Higher Education for Social Good
Professor Rebecca Ropers-Huilman focuses on the university as a generator of equity
One of the primary responsibilities of higher education is to empower people to participate in and contribute to their communities. This kind of practical orientation drives Rebecca Ropers-Huilman’s research, teaching, and service.
“In my scholarship, I am looking at ways to make higher education more useful for its diverse participants, and at those change agents who step outside the norm to make it so, whether they are feminist teachers, student activists, or administrators,” explains Ropers-Huilman, who is professor of higher education, chair of the Department of Organizational Leadership, Policy, and Development, and an affiliate in the Department of Gender, Women & Sexuality Studies.
Ropers-Huilman says her own scholarship focuses on three main areas that promote empowerment with the goal of fostering contributions to a common social good.

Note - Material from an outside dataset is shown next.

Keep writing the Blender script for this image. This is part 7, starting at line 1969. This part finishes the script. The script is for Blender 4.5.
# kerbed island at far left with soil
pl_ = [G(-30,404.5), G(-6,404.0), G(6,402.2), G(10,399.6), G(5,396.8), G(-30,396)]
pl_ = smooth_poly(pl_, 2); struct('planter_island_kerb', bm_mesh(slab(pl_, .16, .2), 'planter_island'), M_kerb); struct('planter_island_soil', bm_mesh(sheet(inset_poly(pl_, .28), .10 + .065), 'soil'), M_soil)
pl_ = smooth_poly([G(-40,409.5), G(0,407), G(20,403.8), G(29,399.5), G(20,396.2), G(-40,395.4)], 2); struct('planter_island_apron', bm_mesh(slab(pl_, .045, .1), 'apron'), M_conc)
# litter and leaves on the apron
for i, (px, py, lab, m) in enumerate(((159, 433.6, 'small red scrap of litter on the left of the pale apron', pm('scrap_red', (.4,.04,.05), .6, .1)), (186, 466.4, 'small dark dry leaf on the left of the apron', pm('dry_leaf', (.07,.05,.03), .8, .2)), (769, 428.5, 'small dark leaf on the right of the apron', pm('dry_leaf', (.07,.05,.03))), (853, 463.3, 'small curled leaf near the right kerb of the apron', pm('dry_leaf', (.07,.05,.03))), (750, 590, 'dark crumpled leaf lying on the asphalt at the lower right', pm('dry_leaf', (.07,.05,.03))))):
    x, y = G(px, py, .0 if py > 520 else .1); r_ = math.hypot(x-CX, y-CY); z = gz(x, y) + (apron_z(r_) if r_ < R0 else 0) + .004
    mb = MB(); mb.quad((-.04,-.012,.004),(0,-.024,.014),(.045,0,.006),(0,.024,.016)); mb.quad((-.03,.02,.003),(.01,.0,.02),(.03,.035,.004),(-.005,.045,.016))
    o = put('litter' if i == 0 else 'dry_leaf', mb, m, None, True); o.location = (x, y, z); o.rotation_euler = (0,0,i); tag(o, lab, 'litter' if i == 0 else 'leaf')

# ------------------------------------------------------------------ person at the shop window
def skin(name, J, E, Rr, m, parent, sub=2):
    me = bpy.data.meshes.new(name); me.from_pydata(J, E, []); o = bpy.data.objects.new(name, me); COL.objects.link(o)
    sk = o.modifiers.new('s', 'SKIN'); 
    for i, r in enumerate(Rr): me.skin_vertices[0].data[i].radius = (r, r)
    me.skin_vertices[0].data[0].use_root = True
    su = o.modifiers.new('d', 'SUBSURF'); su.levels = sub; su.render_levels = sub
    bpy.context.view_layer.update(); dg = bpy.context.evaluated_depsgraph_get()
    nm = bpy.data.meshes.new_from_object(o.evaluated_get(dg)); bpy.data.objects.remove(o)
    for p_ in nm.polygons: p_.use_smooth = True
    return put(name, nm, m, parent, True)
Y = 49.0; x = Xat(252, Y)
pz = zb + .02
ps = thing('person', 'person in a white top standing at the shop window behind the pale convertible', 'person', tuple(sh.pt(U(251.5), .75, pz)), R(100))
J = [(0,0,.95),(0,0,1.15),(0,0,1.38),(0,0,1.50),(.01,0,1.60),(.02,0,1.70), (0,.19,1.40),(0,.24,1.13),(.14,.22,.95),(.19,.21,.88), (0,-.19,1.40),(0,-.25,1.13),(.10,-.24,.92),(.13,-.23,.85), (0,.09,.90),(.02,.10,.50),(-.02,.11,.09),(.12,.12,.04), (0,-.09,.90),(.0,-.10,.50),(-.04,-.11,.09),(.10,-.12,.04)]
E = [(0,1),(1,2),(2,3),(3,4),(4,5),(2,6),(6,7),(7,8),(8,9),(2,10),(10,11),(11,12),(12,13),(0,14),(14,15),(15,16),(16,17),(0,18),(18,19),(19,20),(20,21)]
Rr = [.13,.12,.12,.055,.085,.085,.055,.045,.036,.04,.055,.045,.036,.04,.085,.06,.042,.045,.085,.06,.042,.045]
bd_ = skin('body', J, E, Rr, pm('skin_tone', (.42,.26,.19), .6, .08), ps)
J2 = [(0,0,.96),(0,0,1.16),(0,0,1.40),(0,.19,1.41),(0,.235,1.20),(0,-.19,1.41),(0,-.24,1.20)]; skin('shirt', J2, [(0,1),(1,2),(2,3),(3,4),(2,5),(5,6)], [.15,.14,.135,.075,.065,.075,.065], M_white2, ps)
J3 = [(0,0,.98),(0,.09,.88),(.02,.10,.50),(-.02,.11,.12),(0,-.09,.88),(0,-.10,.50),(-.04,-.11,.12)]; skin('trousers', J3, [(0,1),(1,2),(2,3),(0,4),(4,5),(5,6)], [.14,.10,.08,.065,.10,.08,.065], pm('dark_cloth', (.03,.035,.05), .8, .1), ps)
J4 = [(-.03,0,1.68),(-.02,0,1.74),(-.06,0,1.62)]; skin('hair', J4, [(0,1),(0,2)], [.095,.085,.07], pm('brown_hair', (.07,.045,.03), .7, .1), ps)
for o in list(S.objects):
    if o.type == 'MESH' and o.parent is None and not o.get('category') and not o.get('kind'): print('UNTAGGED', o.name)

First, she studies change agents in higher education contexts, especially those whose efforts are fueled by equity and diversity.
Second, she is invested in feminist education and has recently challenged mainstream higher education scholarship for failing to engage with feminist methods as much as it should. The essays in Re/constructing Policy in Higher Education: Feminist Poststructural Perspectives and Policy Analysis (2010), which she co-edited, provide examples of how feminist theory can positively affect research methods and influence postsecondary policymakers, analysts, and practitioners. She also edits the journal Feminist Formations.
Ropers-Huilman’s third area of interest—diversity and equity in education—similarly connects research, activism, teaching, and learning.
“I want to know how diverse people on college campuses interact to maximize their learning and working experiences and to positively influence society as a whole. I am also interested in the barriers to those meaningful interactions,” she says.
In 2009 Ropers-Huilman, along with doctoral students Kelly Winters and Kathryn Enke, completed a study of how students at a Catholic women’s college perceive the role of race in their lives. Additionally, she recently collaborated with associate dean Heidi Barajas, Geoff Maruyama (educational psychology), and Karen Miksch (postsecondary teaching and learning) on a grant funding the Interdisciplinary Graduate Group on Educational Access, which facilitates conversations concerning educational equity between graduate students and faculty. She hopes that the group will enhance the University’s capacity to “fulfill its mission of providing national and international leadership and scholarship related to educational equity.”